Scene modeling code data:
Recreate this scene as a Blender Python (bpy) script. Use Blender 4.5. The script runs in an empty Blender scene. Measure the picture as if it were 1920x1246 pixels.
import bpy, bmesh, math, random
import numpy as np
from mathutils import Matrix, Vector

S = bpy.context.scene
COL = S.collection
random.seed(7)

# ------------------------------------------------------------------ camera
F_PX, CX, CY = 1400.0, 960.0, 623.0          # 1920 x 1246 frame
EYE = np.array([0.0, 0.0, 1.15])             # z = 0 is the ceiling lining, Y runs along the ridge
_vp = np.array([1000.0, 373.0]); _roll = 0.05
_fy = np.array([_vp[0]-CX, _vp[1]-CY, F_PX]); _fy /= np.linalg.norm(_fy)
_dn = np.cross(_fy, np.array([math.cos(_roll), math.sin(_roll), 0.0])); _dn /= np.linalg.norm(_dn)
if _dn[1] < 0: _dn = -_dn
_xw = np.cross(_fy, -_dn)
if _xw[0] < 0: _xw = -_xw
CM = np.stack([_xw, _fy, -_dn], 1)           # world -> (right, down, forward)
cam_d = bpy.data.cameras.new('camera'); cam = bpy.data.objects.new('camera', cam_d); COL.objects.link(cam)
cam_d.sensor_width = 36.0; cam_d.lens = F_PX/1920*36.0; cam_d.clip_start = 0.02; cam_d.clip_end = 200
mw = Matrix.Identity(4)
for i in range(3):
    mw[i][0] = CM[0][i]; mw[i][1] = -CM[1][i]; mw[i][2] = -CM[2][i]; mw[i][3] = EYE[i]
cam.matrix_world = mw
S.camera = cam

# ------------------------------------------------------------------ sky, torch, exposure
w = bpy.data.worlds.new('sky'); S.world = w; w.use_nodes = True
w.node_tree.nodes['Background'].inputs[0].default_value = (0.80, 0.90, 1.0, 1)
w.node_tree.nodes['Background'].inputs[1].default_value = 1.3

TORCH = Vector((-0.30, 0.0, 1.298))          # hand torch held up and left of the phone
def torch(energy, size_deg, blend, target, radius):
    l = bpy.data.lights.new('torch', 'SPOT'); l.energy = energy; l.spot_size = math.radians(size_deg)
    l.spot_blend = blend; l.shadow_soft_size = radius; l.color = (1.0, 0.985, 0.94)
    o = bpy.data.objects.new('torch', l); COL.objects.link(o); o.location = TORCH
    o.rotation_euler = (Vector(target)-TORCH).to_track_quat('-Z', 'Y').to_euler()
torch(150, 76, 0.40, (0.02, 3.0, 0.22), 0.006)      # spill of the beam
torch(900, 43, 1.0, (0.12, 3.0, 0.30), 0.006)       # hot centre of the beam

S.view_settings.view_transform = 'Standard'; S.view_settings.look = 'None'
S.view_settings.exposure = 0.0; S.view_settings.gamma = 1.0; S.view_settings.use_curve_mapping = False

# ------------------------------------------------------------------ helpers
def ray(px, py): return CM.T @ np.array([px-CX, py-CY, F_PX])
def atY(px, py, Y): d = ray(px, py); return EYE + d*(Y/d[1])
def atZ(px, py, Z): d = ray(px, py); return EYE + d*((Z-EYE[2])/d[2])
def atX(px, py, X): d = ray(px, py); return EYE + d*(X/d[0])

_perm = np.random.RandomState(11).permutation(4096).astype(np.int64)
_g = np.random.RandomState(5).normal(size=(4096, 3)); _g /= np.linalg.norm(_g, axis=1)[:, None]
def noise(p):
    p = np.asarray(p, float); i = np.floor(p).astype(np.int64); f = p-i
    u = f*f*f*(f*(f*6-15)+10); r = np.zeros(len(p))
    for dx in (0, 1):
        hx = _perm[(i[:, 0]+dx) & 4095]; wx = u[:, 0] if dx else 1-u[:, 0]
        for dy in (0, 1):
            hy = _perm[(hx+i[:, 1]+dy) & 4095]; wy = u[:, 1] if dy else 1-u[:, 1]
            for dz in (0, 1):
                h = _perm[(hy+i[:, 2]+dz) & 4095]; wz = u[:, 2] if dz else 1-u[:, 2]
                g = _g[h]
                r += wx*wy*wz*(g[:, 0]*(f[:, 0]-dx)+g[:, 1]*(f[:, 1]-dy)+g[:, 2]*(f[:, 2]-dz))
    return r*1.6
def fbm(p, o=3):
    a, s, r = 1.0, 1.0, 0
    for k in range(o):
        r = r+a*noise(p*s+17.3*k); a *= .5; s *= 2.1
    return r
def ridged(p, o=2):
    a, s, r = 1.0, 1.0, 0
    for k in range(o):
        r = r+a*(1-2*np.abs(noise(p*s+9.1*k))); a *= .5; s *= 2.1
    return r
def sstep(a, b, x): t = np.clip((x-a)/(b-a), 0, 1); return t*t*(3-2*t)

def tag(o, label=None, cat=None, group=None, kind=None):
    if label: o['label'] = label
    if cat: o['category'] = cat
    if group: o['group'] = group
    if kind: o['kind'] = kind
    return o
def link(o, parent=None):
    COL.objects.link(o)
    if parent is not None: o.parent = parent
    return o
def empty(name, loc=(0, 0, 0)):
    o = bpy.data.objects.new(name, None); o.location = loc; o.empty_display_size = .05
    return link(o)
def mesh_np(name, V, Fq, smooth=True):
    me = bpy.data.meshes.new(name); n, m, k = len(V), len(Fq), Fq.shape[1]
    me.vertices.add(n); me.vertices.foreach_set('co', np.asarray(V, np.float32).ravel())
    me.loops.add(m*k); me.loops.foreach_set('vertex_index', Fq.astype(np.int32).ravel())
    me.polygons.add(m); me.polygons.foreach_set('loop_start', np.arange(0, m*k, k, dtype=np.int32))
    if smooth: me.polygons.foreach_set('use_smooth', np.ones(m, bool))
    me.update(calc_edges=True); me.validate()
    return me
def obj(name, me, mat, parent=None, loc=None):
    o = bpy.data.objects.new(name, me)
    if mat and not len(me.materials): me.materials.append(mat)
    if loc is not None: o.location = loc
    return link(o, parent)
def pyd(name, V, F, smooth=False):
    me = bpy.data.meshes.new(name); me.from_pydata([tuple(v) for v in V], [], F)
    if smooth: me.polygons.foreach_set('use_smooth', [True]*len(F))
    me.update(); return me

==

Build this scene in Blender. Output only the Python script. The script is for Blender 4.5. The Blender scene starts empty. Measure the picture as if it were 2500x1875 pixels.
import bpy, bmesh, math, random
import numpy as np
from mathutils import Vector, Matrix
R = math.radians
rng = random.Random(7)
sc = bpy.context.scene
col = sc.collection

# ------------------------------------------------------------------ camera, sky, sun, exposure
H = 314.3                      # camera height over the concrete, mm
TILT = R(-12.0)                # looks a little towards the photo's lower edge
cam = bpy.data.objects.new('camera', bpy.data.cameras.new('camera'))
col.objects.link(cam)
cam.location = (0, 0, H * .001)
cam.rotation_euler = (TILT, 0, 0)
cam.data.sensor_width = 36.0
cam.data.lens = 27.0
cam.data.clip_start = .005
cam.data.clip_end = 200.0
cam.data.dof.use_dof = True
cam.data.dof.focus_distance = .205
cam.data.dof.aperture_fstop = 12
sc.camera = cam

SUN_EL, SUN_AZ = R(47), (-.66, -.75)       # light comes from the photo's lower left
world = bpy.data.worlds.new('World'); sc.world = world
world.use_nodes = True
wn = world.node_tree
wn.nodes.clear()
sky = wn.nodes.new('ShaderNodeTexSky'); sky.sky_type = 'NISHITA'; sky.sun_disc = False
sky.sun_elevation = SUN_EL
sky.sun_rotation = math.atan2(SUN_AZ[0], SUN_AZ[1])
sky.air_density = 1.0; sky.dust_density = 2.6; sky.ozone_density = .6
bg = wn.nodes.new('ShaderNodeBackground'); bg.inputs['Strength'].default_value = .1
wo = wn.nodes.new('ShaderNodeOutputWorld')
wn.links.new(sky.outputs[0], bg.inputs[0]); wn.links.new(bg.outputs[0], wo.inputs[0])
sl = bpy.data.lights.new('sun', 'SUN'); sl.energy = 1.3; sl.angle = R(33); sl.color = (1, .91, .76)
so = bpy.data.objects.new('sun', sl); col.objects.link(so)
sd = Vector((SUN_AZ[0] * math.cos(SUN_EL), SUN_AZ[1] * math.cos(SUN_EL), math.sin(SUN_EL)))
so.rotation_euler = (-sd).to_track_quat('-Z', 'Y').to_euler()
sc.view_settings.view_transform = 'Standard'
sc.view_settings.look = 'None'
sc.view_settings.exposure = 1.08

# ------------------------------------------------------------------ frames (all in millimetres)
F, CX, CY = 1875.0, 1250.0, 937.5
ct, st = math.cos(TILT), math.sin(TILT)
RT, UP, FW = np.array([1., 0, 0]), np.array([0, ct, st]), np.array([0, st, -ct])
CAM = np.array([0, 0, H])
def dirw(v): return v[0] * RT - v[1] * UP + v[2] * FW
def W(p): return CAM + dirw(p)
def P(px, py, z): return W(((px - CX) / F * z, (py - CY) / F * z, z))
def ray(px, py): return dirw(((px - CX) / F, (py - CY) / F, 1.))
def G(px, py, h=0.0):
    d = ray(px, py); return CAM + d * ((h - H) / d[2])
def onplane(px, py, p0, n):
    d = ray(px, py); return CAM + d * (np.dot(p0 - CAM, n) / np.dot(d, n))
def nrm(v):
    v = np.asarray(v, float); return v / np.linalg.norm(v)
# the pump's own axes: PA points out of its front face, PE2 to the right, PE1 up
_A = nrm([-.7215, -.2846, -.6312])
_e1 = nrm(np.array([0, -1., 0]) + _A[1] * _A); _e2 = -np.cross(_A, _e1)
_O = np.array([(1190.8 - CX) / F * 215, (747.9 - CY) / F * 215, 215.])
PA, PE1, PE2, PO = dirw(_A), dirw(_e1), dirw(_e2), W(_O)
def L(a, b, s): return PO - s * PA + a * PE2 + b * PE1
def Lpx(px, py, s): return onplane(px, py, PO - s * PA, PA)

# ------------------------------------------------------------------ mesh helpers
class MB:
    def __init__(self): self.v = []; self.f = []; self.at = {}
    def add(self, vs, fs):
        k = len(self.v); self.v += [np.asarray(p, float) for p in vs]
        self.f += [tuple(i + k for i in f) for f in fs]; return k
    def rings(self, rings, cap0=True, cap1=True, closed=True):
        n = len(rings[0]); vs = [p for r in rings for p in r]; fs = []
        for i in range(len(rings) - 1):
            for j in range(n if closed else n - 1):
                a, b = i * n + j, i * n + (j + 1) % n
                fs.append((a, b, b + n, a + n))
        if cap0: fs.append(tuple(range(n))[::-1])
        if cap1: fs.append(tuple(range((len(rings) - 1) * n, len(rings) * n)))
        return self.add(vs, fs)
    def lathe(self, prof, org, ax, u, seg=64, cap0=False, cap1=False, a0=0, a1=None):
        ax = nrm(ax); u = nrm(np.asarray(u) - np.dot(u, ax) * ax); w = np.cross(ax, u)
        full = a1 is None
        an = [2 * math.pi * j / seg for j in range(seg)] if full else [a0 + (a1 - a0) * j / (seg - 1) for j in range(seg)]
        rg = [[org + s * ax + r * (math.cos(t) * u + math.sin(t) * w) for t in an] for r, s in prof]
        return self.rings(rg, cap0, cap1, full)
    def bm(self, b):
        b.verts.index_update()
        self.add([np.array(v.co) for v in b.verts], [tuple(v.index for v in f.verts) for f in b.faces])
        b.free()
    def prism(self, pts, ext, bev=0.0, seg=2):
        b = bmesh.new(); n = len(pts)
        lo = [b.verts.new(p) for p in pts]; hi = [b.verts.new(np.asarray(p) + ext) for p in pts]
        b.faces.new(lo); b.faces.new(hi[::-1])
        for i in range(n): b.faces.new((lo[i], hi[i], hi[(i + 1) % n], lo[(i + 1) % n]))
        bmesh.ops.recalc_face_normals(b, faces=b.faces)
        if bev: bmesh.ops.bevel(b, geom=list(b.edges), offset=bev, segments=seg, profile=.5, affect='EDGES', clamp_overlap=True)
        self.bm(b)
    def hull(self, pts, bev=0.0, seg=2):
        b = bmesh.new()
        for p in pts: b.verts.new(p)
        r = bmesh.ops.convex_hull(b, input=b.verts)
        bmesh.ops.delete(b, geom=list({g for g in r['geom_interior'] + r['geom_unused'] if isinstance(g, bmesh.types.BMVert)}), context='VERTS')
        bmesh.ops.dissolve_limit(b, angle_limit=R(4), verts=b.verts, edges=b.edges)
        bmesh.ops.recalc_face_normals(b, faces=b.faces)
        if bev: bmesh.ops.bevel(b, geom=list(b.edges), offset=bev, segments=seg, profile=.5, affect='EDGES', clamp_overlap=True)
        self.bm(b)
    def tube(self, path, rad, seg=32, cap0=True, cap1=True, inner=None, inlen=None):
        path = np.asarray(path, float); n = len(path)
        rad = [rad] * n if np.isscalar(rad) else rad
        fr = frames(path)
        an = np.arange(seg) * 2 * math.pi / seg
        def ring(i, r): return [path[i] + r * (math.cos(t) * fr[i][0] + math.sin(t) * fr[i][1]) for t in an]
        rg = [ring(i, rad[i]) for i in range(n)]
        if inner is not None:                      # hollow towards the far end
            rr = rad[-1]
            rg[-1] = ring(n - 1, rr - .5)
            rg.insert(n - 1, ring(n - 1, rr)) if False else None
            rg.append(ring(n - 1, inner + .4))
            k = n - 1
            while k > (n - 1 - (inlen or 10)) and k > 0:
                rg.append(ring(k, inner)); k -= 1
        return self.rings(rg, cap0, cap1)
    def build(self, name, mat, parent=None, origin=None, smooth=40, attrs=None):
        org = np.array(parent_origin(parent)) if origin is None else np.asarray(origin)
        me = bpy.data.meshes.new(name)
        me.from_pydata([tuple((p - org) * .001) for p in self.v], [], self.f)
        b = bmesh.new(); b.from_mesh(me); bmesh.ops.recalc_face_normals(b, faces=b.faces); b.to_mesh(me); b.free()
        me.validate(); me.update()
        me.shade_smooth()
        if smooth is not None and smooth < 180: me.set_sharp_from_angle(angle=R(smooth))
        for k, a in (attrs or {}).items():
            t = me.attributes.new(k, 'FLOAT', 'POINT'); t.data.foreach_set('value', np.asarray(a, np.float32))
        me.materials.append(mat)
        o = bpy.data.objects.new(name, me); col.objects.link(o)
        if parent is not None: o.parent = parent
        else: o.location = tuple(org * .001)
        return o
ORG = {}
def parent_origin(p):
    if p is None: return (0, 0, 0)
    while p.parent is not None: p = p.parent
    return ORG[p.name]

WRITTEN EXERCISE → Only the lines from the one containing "Build this scene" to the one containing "sc.camera = cam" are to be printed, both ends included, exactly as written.

RESULT →
Build this scene in Blender. Output only the Python script. The script is for Blender 4.5. The Blender scene starts empty. Measure the picture as if it were 2500x1875 pixels.
import bpy, bmesh, math, random
import numpy as np
from mathutils import Vector, Matrix
R = math.radians
rng = random.Random(7)
sc = bpy.context.scene
col = sc.collection

# ------------------------------------------------------------------ camera, sky, sun, exposure
H = 314.3                      # camera height over the concrete, mm
TILT = R(-12.0)                # looks a little towards the photo's lower edge
cam = bpy.data.objects.new('camera', bpy.data.cameras.new('camera'))
col.objects.link(cam)
cam.location = (0, 0, H * .001)
cam.rotation_euler = (TILT, 0, 0)
cam.data.sensor_width = 36.0
cam.data.lens = 27.0
cam.data.clip_start = .005
cam.data.clip_end = 200.0
cam.data.dof.use_dof = True
cam.data.dof.focus_distance = .205
cam.data.dof.aperture_fstop = 12
sc.camera = cam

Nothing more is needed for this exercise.